### Instructions to follow
Please print the lines between the one with "Build this scene" and the one with "from mathutils import Vector, Matrix", both ends included, exactly as written, with no pictures.

Scripts that build scenes
╭──

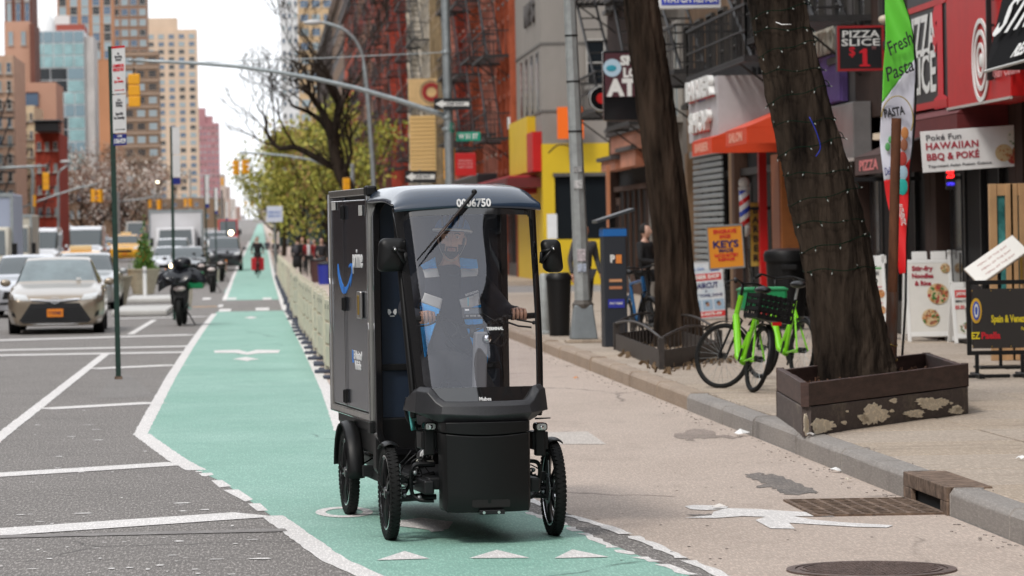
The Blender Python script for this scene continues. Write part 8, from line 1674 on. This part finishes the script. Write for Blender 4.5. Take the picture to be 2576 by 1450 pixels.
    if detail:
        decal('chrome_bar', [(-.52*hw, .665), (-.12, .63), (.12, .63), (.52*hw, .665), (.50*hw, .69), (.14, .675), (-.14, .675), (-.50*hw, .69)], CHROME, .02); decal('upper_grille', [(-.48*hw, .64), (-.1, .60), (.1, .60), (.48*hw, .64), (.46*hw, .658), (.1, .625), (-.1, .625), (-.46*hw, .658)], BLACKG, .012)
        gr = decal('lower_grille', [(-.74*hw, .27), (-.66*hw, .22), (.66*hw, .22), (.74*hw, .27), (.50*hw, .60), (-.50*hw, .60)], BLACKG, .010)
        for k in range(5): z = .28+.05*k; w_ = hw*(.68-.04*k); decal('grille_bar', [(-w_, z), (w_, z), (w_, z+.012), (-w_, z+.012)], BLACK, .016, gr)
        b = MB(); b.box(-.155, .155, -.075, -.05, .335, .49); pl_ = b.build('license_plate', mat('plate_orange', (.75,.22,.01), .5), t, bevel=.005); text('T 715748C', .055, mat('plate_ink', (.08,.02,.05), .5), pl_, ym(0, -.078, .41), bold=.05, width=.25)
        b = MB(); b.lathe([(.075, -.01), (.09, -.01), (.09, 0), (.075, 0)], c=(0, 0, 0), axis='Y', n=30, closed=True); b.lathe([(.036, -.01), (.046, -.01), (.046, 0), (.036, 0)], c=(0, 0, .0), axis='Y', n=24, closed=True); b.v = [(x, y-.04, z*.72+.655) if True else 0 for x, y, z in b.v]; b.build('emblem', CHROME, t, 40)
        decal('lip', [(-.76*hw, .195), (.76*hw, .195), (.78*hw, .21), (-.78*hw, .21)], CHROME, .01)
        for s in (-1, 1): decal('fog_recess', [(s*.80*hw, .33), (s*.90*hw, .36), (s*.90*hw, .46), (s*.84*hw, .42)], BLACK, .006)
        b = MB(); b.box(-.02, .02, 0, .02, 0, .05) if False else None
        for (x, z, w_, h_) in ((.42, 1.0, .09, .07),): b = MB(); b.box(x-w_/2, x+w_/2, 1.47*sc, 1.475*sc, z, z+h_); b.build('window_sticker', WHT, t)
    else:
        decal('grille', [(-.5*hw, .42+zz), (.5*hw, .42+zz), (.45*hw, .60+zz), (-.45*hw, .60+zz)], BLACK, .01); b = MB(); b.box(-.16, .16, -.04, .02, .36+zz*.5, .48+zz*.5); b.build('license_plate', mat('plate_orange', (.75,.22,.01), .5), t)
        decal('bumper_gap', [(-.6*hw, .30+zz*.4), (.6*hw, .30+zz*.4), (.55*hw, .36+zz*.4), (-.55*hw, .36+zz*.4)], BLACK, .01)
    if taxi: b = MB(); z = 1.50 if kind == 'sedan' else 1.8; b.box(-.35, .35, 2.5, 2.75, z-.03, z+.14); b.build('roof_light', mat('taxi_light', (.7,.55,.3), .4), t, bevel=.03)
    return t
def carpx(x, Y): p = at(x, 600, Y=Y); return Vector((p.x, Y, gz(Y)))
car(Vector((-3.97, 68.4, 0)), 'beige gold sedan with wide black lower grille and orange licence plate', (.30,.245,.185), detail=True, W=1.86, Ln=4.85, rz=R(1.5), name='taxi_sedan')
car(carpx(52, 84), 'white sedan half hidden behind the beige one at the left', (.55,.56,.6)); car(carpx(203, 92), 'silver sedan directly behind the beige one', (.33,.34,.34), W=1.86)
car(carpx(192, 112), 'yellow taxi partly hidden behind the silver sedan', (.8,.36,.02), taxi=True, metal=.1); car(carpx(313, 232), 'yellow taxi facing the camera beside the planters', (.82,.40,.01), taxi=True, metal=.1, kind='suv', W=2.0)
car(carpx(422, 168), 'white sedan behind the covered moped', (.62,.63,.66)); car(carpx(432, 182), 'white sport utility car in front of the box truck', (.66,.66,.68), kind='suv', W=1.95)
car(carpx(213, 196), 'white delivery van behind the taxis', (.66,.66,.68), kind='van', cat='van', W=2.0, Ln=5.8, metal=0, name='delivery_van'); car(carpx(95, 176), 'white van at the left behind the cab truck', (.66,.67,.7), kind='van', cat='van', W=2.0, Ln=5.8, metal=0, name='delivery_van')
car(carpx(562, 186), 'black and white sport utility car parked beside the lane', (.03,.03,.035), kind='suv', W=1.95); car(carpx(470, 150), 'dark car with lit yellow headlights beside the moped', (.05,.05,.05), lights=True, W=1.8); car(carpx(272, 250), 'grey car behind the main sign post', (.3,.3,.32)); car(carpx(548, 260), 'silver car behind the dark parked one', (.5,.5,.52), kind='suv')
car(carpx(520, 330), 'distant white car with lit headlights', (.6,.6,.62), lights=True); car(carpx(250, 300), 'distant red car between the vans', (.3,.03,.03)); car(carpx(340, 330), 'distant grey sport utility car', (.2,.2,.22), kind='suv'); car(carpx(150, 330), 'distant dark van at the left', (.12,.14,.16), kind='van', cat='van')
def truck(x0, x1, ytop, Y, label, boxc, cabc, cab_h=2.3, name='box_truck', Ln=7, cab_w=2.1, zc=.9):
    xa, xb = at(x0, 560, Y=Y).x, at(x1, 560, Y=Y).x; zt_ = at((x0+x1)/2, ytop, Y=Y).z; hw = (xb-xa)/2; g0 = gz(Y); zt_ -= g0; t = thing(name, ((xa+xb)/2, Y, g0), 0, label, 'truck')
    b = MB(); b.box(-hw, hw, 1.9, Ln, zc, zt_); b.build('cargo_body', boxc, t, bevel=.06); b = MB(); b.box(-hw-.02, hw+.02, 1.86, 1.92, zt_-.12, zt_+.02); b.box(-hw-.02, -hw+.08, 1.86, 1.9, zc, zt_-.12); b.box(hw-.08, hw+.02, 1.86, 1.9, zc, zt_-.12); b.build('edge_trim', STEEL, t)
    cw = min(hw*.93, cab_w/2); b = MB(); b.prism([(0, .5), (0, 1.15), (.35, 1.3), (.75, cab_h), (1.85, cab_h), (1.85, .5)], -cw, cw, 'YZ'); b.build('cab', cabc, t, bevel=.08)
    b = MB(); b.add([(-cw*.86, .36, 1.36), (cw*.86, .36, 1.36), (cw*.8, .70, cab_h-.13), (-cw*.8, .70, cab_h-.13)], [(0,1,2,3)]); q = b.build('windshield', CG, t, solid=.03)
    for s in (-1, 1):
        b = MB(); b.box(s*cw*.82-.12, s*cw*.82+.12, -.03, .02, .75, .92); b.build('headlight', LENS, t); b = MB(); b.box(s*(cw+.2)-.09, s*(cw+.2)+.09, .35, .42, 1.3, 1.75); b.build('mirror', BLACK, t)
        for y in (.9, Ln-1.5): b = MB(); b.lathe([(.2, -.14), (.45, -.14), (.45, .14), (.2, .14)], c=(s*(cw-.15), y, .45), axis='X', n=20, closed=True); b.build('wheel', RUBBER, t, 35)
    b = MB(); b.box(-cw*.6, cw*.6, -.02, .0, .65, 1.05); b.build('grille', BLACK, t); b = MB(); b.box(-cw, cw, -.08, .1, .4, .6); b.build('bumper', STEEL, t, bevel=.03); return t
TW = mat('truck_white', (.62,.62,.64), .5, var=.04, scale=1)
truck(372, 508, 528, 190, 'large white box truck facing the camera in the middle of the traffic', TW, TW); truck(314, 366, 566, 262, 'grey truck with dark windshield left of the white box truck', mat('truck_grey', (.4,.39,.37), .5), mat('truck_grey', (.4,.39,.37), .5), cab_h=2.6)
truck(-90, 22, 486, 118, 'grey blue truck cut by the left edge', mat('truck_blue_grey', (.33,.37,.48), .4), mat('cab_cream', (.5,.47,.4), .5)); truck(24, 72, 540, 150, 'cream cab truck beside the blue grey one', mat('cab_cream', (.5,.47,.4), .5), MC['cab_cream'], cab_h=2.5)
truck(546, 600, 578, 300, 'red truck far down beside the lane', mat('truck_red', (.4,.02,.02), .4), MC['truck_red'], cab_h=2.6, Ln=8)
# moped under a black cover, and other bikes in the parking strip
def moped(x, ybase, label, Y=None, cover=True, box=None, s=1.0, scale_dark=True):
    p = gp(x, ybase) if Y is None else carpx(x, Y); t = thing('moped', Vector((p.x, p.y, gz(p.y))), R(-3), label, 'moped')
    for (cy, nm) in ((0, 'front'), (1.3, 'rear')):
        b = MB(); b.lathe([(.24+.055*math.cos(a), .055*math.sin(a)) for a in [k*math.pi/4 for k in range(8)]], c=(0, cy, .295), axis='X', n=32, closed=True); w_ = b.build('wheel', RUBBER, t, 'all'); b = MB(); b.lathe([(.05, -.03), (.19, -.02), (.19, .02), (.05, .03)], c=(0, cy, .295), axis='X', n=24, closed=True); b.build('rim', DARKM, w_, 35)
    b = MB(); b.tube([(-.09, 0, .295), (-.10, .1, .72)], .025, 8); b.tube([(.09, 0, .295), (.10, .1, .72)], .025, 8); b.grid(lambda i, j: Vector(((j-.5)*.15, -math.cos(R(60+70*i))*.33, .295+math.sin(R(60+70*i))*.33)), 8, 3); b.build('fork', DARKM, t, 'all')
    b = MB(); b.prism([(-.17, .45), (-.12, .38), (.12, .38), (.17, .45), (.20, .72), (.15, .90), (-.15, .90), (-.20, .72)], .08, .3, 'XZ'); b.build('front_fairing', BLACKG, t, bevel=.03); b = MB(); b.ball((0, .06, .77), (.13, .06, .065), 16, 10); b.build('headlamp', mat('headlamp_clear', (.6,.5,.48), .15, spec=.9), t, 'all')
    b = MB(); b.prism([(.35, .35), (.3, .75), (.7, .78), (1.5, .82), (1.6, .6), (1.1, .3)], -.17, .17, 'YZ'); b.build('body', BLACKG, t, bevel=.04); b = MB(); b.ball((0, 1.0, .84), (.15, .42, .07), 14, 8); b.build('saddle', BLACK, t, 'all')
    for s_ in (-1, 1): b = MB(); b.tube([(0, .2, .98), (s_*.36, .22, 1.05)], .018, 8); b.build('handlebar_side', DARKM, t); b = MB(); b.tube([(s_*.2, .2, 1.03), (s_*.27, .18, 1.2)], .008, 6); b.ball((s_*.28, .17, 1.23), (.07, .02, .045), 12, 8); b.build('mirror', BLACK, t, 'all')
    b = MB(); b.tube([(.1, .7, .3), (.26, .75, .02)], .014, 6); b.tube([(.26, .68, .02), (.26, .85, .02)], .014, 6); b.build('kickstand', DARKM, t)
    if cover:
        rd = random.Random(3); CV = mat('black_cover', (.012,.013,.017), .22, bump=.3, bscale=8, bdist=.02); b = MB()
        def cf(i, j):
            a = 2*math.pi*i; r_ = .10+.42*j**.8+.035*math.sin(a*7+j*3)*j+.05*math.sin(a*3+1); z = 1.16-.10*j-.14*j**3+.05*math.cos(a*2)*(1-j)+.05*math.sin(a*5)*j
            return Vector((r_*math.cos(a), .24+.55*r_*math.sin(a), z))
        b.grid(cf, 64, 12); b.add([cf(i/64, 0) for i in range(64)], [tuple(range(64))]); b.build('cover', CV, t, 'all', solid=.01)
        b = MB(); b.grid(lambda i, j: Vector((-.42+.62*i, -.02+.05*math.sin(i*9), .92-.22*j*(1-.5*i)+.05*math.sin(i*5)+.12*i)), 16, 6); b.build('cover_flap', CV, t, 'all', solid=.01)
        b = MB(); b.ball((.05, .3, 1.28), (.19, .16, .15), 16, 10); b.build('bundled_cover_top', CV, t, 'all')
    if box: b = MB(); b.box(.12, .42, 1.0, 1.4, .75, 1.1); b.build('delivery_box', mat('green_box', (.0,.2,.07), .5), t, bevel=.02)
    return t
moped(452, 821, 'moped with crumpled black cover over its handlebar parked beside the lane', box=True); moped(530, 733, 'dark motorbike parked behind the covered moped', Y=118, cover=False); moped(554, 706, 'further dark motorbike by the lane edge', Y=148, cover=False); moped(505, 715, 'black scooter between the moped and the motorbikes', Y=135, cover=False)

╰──
╭──

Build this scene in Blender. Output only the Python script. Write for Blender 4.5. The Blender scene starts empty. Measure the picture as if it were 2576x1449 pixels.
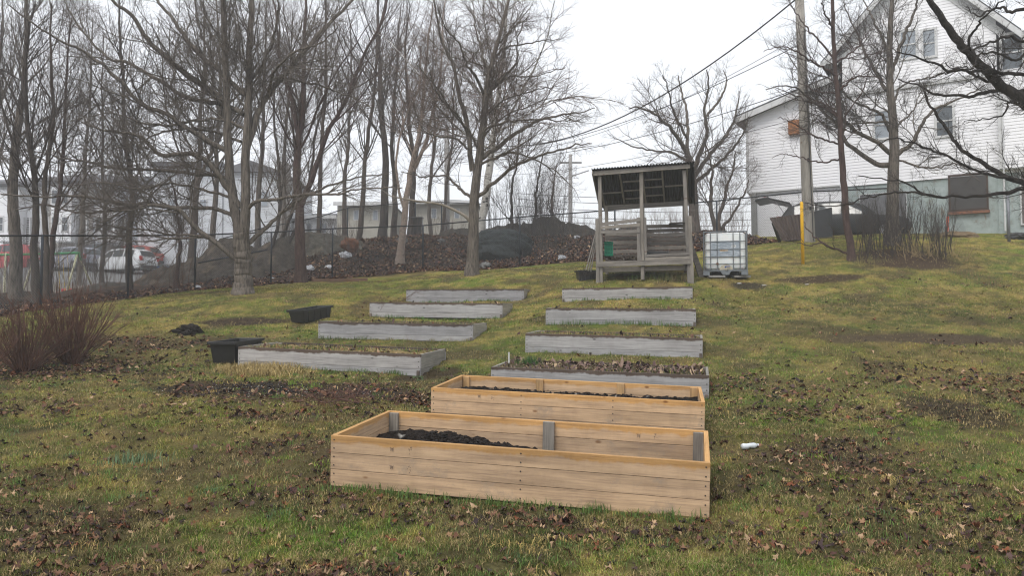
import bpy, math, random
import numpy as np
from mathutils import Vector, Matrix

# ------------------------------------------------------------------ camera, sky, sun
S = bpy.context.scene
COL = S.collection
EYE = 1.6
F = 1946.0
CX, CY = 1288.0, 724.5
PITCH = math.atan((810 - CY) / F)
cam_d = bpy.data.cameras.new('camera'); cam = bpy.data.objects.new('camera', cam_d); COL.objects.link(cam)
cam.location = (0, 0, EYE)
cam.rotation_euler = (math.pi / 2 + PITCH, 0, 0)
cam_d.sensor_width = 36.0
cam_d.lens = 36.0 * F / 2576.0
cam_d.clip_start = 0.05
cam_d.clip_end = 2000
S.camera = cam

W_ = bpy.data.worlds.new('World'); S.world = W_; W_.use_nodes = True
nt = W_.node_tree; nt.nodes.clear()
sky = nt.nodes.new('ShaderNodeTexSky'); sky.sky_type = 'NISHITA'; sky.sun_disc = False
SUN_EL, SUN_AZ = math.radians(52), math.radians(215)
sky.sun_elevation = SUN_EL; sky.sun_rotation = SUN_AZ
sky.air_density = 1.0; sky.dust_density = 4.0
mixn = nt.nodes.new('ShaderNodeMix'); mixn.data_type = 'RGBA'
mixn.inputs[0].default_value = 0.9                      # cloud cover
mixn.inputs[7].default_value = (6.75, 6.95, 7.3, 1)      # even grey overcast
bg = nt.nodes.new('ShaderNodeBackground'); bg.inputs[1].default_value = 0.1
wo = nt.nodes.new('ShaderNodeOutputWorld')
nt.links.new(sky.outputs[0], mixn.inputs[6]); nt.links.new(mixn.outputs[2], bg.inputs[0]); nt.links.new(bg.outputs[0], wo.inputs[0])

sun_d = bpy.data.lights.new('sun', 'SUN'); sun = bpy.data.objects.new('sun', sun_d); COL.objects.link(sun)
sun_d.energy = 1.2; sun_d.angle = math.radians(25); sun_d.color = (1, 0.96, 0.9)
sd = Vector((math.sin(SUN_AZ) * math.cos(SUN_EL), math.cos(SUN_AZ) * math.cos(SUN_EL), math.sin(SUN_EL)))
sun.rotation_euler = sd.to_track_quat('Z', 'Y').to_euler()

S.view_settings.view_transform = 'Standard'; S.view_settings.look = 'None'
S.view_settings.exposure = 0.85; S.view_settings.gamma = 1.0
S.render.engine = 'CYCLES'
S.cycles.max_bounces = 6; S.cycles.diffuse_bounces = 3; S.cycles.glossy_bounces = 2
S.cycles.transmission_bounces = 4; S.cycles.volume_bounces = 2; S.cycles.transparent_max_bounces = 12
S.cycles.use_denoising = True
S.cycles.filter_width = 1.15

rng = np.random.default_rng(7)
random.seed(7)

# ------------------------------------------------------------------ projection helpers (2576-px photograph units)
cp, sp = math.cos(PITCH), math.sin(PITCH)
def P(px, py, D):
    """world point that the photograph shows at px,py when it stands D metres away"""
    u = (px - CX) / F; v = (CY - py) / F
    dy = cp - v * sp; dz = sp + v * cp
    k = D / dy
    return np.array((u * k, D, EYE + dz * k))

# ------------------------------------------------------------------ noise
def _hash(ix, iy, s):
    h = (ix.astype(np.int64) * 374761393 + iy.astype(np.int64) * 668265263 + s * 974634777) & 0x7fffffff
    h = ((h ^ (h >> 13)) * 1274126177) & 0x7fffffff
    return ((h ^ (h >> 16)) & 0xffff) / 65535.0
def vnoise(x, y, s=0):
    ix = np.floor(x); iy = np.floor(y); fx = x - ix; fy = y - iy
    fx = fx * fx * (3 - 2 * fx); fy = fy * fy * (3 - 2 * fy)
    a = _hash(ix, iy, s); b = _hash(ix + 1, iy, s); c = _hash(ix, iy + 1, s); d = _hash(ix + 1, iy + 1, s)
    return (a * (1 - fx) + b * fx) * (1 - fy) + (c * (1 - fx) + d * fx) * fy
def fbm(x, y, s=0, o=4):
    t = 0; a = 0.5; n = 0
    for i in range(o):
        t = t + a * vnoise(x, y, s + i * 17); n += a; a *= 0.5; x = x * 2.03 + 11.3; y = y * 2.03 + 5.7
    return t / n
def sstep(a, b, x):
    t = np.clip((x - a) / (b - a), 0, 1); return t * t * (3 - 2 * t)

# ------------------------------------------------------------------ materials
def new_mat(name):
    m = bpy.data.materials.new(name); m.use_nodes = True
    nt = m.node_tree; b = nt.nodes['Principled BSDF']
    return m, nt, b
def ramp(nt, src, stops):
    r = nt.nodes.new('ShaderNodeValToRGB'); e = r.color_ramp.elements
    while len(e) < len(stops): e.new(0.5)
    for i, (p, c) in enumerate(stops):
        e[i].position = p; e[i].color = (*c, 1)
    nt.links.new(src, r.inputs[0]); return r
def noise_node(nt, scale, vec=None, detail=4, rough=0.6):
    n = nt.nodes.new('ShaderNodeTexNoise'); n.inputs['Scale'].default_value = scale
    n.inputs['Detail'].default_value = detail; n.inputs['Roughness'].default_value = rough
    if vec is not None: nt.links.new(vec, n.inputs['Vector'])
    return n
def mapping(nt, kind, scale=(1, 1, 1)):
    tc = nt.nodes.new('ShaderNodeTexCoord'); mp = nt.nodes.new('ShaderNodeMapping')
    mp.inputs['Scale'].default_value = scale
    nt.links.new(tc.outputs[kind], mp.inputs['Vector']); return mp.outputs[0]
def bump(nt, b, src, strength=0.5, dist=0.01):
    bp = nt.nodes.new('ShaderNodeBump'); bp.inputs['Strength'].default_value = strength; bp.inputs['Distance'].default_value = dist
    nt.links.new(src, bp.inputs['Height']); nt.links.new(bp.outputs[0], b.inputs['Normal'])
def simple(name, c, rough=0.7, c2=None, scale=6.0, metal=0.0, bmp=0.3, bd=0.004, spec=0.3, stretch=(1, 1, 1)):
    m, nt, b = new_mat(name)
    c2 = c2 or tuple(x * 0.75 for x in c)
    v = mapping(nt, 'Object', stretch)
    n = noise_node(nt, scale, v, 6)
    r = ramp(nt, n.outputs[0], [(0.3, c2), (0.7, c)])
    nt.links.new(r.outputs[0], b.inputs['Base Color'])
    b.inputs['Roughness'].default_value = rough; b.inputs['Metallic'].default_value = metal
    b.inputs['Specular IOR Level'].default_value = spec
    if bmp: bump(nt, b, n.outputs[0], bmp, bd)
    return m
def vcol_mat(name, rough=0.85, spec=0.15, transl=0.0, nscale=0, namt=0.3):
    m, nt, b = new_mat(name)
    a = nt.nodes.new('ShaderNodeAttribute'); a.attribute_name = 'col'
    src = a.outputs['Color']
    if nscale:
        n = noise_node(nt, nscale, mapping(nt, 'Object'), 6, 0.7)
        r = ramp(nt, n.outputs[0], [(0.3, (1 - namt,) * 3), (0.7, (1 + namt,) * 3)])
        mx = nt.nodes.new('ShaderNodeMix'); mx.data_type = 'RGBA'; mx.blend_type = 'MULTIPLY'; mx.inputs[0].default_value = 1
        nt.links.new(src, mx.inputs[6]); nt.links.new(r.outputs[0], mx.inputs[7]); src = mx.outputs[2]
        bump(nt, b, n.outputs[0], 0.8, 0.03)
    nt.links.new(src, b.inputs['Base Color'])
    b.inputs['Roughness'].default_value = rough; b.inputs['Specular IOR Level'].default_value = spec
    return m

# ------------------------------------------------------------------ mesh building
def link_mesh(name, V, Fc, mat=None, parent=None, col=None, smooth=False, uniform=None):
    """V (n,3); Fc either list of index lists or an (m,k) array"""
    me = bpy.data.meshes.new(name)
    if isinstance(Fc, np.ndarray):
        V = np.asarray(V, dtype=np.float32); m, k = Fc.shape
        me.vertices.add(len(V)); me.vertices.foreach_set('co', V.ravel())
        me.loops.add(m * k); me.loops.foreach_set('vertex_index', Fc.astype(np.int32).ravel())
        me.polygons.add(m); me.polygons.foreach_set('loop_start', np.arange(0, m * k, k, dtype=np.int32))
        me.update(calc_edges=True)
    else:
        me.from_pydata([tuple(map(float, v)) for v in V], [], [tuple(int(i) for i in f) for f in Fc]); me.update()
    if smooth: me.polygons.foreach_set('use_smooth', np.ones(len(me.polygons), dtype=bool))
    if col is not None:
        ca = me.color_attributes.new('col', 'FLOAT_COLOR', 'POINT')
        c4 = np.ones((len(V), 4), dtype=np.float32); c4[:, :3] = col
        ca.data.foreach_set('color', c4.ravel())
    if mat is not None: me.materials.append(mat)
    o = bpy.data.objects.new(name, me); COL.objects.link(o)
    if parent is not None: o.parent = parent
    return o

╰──

### Problem solution
Build this scene in Blender. Output only the Python script. Write for Blender 4.5. The Blender scene starts empty. Measure the picture as if it were 2576x1449 pixels.
import bpy, math, random
import numpy as np
from mathutils import Vector, Matrix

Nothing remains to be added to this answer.